Bayern family remembers Gerd Müller


“Dear Gerd, you will always live with us, you will always be with us.”

Those were the words of FC Bayern president Herbert Hainer at the annual general meeting on Thursday evening once again to commemorate the late, great Gerd Müller.

“He embodies what FC Bayern stood for in the past and stands for today like no other. He is the greatest striker in German history and, as Franz Beckenbauer once said, ‘the most valuable player in our club’s history.’ Gerd Müller is the epitome of football and FC Bayern. He put a smile on people’s faces with his goals, which were often strange.”

FCB president Herbert Hainer remembered Gerd Müller in an emotional speech.

A legacy of goals

Müller passed away on 15 August at the age of 75. He made history with the club and the Germany national team. “We shouldn’t be sad at this moment but rejoice in what Gerd Müller left us. Goals, goals, goals. That is his legacy,” Hainer continued. The striker scored an extraordinary 566 goals in 607 games for FC Bayern and still holds the Bundesliga record of 365 goals, being the league’s top scorer seven times.


68 goals in 62 games for Germany

Der Bomber joined FC Bayern in summer 1964, winning the Intercontinental Cup, three European Cups and a UEFA Cup Winners’ Cup. He was a four-time Bundesliga champion and four-time DFB Cup winner. Müller won the 1972 Euros and 1974 World Cup with Germany, including the winning goal in the final against the Netherlands in Munich. He remained with the club for a long time after his playing career as a coach with the youth section.
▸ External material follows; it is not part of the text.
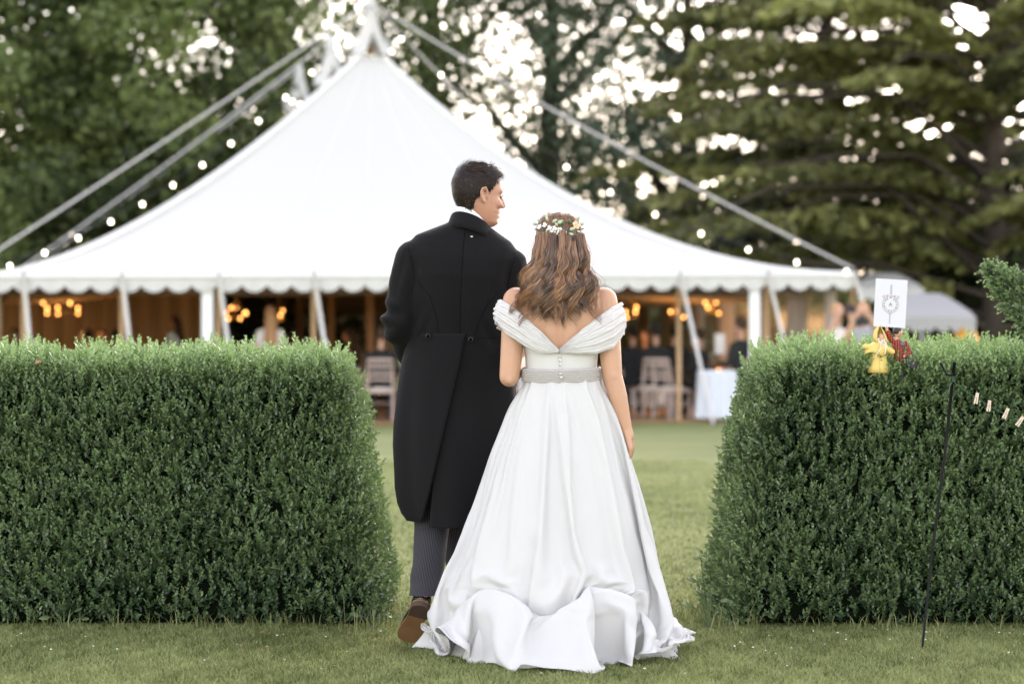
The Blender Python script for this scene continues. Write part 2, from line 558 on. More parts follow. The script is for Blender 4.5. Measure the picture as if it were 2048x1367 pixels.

FC Bayern CEO Oliver Kahn also honoured Müller in his speech.

A club icon

“Gerd will always remain in my and in our hearts,” said CEO Oliver Kahn at the AGM. “He’s a club icon. You could always go to him. When we were training and he was on the other pitch training with the reserves, you could always go up to him, talk to him. He always had an encouraging word for you. His many goals are the foundation of today’s FC Bayern. We would never be where we are now without him.”